(Scene script records)
::::

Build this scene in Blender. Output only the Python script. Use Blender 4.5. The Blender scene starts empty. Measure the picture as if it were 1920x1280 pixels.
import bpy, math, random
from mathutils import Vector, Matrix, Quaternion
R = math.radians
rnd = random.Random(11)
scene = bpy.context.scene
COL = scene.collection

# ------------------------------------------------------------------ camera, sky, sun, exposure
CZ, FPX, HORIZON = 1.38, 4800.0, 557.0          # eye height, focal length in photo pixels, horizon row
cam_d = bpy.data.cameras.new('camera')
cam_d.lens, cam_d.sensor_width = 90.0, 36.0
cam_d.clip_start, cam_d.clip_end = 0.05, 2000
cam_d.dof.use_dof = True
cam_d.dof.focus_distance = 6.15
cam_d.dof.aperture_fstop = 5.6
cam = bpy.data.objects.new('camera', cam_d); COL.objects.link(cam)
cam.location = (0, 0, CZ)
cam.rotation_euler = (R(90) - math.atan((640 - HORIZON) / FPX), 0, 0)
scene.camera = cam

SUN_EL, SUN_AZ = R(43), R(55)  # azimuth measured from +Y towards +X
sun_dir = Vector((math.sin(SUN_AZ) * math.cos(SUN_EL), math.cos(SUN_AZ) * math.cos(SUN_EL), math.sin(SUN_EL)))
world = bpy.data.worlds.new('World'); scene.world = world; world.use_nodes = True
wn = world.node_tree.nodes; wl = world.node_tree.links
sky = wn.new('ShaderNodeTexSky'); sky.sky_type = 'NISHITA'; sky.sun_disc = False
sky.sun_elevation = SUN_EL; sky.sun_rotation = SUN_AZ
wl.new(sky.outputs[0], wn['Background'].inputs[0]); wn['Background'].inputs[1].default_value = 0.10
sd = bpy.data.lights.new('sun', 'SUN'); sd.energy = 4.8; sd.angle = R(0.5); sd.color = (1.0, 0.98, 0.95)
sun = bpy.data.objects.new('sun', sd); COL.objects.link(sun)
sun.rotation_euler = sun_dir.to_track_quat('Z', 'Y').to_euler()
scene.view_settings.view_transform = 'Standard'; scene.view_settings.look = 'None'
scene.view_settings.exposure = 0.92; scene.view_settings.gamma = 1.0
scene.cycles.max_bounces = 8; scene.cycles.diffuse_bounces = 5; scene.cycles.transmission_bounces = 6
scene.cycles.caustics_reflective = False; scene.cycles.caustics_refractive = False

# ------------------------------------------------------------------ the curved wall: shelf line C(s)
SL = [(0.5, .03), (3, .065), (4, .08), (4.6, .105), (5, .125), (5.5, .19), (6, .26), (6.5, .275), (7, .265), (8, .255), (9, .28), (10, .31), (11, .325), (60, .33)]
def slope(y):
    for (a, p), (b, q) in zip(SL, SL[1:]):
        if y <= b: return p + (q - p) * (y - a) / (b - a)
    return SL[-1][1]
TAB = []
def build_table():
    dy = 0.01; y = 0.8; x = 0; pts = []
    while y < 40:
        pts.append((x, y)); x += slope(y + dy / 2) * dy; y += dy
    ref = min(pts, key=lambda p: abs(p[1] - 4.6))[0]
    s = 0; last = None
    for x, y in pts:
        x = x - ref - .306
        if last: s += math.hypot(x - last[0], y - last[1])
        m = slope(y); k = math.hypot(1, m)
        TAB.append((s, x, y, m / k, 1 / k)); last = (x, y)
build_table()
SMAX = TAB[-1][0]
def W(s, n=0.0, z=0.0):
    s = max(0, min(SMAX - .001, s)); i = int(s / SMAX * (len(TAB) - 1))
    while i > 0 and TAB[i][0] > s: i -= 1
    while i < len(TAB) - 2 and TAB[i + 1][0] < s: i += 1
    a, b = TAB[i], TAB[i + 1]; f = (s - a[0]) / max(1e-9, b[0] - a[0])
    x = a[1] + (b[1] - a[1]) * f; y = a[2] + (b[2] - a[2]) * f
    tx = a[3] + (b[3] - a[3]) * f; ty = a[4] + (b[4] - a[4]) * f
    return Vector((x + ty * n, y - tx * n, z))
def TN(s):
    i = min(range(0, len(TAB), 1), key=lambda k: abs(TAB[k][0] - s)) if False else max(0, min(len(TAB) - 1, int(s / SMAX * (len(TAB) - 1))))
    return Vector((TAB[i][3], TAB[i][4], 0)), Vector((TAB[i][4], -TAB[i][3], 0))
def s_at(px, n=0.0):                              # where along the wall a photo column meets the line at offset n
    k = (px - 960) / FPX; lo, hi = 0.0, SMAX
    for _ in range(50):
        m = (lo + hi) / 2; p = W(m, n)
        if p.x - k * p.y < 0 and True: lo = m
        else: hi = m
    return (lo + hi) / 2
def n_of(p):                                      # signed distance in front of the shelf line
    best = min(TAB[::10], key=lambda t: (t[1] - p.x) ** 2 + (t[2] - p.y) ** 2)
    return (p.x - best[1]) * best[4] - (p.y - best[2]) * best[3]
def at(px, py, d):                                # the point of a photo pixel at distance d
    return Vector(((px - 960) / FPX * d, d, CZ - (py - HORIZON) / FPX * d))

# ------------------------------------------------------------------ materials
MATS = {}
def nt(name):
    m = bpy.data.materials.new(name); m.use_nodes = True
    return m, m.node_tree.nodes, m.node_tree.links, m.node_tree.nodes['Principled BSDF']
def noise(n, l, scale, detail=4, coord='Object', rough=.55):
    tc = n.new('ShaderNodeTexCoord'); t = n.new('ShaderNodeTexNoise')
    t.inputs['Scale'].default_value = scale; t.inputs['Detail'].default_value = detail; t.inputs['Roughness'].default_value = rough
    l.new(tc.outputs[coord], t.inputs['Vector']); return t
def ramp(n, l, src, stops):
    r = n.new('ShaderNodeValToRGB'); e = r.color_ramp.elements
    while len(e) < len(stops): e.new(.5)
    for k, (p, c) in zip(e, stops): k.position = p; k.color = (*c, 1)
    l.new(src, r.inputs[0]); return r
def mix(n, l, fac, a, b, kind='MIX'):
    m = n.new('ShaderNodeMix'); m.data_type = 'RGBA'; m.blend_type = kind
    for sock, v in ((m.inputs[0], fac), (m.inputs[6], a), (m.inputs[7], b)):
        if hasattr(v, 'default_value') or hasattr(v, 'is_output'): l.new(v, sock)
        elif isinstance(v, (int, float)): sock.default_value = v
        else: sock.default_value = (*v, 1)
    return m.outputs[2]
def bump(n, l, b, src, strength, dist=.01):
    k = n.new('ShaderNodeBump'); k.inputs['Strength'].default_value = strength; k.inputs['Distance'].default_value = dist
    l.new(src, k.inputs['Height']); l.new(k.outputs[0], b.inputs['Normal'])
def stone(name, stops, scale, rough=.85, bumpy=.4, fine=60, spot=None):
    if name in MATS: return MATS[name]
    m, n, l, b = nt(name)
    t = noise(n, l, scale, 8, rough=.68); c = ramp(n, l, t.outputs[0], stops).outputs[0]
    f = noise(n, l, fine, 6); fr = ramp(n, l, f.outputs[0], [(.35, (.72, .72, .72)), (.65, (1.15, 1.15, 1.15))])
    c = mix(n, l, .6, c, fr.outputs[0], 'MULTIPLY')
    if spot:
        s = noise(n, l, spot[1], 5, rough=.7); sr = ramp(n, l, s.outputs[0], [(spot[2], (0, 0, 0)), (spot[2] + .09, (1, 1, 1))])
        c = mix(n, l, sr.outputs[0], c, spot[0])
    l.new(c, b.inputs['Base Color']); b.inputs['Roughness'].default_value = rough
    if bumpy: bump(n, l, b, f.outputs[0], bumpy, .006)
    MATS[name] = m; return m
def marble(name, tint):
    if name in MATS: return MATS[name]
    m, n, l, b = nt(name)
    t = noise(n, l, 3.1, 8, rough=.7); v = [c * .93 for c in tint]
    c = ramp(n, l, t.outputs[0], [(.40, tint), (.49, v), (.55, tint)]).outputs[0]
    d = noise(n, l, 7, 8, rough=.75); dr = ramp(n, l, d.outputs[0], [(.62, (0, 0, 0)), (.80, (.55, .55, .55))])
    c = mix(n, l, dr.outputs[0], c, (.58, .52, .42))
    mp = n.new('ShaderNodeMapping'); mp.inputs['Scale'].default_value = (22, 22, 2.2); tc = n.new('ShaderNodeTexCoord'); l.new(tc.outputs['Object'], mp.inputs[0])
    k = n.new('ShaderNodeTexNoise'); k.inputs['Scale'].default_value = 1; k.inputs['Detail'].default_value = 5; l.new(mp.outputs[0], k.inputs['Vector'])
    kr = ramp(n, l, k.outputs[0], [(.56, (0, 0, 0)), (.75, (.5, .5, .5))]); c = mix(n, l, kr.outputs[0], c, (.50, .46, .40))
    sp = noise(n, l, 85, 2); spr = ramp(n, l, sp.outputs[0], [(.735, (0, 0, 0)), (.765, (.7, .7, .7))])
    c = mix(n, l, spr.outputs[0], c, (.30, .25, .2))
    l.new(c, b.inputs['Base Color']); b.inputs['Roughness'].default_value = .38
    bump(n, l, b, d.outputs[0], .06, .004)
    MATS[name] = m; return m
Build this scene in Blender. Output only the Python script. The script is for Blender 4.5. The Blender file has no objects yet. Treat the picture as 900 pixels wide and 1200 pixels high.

::::

Written instruction:
Give back only a number, the number of lines where the string "objects" occurs.

Solution to this exercise:
3